Just like music, I don’t think anyone should judge you for what art you like. (you won’t believe that statement by the end of this paragraph) Unfortunately, modern art is not my thing. Sorry. If you’re cherishing a piece of string or a blob in a frame, I honour you. You clearly understand something that I cannot access. My best friend and I were almost removed from the Tate Modern by the officious-looking geezers mentioned above, for becoming too hysterical at the pretentious interpretations of the artist that accompany the installations. Now I’m not so foolish as to believe that art has to be something that you’d want hanging in your sitting-room, and I am in awe of Picasso and Matisse and Braque and Cézanne… but installation art leaves me standing in a corner with St Sebastian. I will never think that Damien Hirst is a genius for putting animals in formaldehyde and giving it an unbearably ostentatious name, nor am I up for what is essentially paying money for a ramble through an Ikea warehouse. And I think that Tracey Emin should have just tidied up occasionally. Although it’s certainly a creative way to get out of picking up your room: sorry mother, I can’t sort out my desk right now, I’m entering the Turner Prize.
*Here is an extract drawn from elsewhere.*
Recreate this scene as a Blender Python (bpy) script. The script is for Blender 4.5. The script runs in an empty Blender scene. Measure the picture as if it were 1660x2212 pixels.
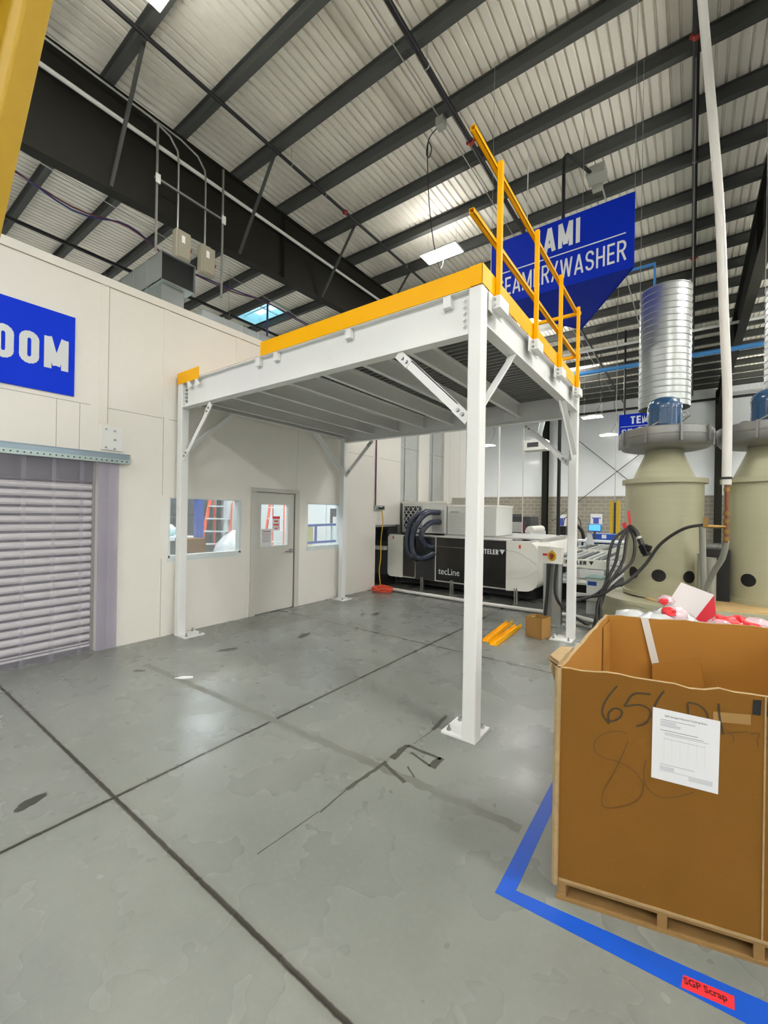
import bpy, bmesh, math, random
from math import sin, cos, pi, radians
from mathutils import Vector, Matrix
random.seed(7)
S = bpy.context.scene
COL = S.collection

# ---------------------------------------------------------------- camera
YAW, PITCH, ROLL, F = 0.6316, 0.0008, 0.0165, 906.783
cd = bpy.data.cameras.new('camera'); cam = bpy.data.objects.new('camera', cd); COL.objects.link(cam)
fw = Vector((-sin(YAW)*cos(PITCH), cos(YAW)*cos(PITCH), sin(PITCH)))
rt0 = Vector((cos(YAW), sin(YAW), 0)); up0 = rt0.cross(fw)
rt = rt0*cos(ROLL)+up0*sin(ROLL); up = up0*cos(ROLL)-rt0*sin(ROLL)
mw = Matrix((rt, up, -fw)).transposed().to_4x4(); mw.translation = Vector((5.729, -2.937, 1.72))
cam.matrix_world = mw
cd.sensor_fit = 'VERTICAL'; cd.sensor_height = 36.0; cd.lens = F/2212*36.0
cd.clip_start = 0.05; cd.clip_end = 200
S.camera = cam
# ---------------------------------------------------------------- world, exposure
W = bpy.data.worlds.new('world'); S.world = W; W.use_nodes = True
bg = W.node_tree.nodes['Background']; bg.inputs[0].default_value = (0.50, 0.86, 1.0, 1); bg.inputs[1].default_value = 2.6
S.view_settings.view_transform = 'Standard'; S.view_settings.look = 'None'
S.view_settings.gamma = 1.0; S.view_settings.use_curve_mapping = False
S.view_settings.exposure = 0.0
LAMP = 132.0          # strength of the high bay panels

# ---------------------------------------------------------------- materials
def nmat(name, col, rough=0.5, metal=0.0, var=0.0, vscale=6.0, bump=0.0, bscale=40.0, emit=None, estr=0.0,
         alpha=1.0, coat=0.0, trans=0.0, rvar=0.0, stretch=None, detail=4.0, spec=0.5):
    m = bpy.data.materials.new(name); m.use_nodes = True
    nt = m.node_tree; b = nt.nodes['Principled BSDF']
    b.inputs['Base Color'].default_value = (*col, 1); b.inputs['Roughness'].default_value = rough
    b.inputs['Metallic'].default_value = metal; b.inputs['Specular IOR Level'].default_value = spec
    if coat: b.inputs['Coat Weight'].default_value = coat; b.inputs['Coat Roughness'].default_value = 0.1
    if trans: b.inputs['Transmission Weight'].default_value = trans
    if alpha < 1: b.inputs['Alpha'].default_value = alpha
    if emit: b.inputs['Emission Color'].default_value = (*emit, 1); b.inputs['Emission Strength'].default_value = estr
    if var or bump or rvar:
        g = nt.nodes.new('ShaderNodeNewGeometry'); mp = nt.nodes.new('ShaderNodeMapping')
        nt.links.new(g.outputs['Position'], mp.inputs['Vector'])
        if stretch: mp.inputs['Scale'].default_value = stretch
    if var or rvar:
        n = nt.nodes.new('ShaderNodeTexNoise'); n.inputs['Scale'].default_value = vscale; n.inputs['Detail'].default_value = detail
        nt.links.new(mp.outputs[0], n.inputs['Vector'])
        if var:
            mx = nt.nodes.new('ShaderNodeMix'); mx.data_type = 'RGBA'
            mx.inputs[6].default_value = (*[max(0, c*(1-var)) for c in col], 1)
            mx.inputs[7].default_value = (*[min(1, c*(1+var)) for c in col], 1)
            nt.links.new(n.outputs[0], mx.inputs[0]); nt.links.new(mx.outputs[2], b.inputs['Base Color'])
        if rvar:
            mr = nt.nodes.new('ShaderNodeMapRange'); mr.inputs[3].default_value = rough-rvar; mr.inputs[4].default_value = rough+rvar
            nt.links.new(n.outputs[0], mr.inputs[0]); nt.links.new(mr.outputs[0], b.inputs['Roughness'])
    if bump:
        n2 = nt.nodes.new('ShaderNodeTexNoise'); n2.inputs['Scale'].default_value = bscale
        nt.links.new(mp.outputs[0], n2.inputs['Vector'])
        bp = nt.nodes.new('ShaderNodeBump'); bp.inputs['Strength'].default_value = bump; bp.inputs['Distance'].default_value = 0.01
        nt.links.new(n2.outputs[0], bp.inputs['Height']); nt.links.new(bp.outputs[0], b.inputs['Normal'])
    return m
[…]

The real joy of an art gallery is that whatever city you are in, you can always find old friends, undiscovered pieces by your favourite artists, or with luck you might even discover something new. In Munich – where I’ve been for an unbelievable seven months – I am happier and at home forgoing the Modern and plumping for the new Pinakothek, where I can wander excitedly amongst Van Gogh’s sunflowers, Monet’s lilies, Stubbs’ peculiarly muscular dogs, Manet’s portraits, Degas’ fabrics, Klimt’s gold, and Rodin’s sculptures. Bliss! For one euro, that keeps me off the streets on a Sunday.
PS. In a short-lived bid to win au pair of the year, and spurred on by a friend’s impending visit that evening – an opportunity for beer if ever I heard one – the kiddiewinks and I entered into the spirit of Easter with ferocious egg-blowing, egg-painting, egg-dyeing and generalised egg merriment. No one inhaled any raw egg, no one cried when their eggshell shattered, and we had Ottolenghi’s butternut squash frittata for dinner. Winning.